'screen' is a terminal multiplexer, which lets you run multiple virtual terminal screen-windows in a single window-manager-window (e.g. an X11 xterm or a Mac Terminal window). You can also put your screen session into multiple window-manager-windows, disconnect from them, and reconnect to them later, e.g. on a remote server you can run a screen session, disconnect, log out, log back in from somewhere else, and reconnect, with no disruption whatsoever to the terminals within your session.
.screenrc
Your .screenrc file configures how screen works. Settings that JBS likes:
escape ^\^\ hardstatus off hardstatus string '[BBN screen %n%? (%t%?)] %h' startup_message off term vt100 vbell off bind \\ bind ^h prev
The first in particular is very handy, substituting Ctrl-\ as the screen escape character, which is helpful if you like to use Emacs (or any other program that uses Ctrl-A to do something useful). Check the man page for more info about the others, or ask JBS.

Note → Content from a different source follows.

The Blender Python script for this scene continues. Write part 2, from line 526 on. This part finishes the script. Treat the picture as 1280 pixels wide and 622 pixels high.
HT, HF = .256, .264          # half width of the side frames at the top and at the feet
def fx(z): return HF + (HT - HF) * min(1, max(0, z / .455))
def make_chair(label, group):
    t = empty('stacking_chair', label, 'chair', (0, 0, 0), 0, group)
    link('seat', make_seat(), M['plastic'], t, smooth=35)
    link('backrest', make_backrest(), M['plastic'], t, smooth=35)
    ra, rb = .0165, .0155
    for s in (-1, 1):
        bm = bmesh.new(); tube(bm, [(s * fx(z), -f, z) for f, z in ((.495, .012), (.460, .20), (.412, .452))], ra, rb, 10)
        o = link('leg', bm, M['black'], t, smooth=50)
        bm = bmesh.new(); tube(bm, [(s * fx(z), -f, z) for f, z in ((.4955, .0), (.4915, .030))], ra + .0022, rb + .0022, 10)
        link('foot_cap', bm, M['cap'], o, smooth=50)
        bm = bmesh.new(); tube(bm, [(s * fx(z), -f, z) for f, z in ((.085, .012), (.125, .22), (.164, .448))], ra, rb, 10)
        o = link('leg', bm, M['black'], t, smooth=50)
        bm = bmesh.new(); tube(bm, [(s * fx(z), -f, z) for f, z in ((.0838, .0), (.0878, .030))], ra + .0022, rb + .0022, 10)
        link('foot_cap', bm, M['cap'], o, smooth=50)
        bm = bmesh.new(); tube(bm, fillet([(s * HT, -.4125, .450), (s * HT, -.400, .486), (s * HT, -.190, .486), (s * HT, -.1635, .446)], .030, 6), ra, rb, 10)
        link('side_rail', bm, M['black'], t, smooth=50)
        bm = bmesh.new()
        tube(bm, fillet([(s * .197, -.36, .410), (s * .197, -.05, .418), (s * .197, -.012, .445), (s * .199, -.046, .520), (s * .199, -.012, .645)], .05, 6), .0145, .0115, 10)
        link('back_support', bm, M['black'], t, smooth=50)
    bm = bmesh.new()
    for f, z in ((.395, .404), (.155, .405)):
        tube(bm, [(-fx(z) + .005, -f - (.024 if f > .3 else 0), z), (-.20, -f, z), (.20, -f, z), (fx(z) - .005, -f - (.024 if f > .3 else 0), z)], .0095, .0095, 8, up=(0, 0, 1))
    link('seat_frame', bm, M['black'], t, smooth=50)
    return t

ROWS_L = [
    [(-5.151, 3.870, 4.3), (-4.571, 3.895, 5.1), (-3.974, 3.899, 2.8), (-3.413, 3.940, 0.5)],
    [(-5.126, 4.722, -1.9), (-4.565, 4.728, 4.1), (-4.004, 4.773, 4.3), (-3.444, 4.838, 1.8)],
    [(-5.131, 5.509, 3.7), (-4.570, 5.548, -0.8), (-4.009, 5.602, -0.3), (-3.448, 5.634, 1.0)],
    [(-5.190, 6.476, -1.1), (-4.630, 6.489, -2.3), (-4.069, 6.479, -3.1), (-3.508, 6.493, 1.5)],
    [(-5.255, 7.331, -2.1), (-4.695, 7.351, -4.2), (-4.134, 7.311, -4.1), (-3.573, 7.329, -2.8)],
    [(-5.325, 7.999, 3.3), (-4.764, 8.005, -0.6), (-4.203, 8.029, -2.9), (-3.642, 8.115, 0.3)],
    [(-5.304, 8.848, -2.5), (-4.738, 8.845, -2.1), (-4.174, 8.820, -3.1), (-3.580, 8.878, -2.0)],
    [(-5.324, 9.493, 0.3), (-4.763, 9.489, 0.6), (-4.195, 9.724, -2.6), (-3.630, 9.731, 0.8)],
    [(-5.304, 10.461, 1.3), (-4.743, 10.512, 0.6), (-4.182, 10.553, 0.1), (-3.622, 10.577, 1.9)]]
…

Using screen as a serial terminal
Aside from the usual awesome things you can do with screen, you can also use it as a serial terminal, like 'tip' or 'cua'.
To start up a screen session that way, on Ubuntu, do
screen /dev/ttyS0
(or replace /dev/ttyS0 with whatever your serial terminal device is, if you're not running Ubuntu).
To open a new serial terminal window in an existing screen session, do
Ctrl-\ : screen /dev/ttyS0
(assuming you've set Ctrl-\ as your escape character; and that /dev/ttyS0 is your serial device).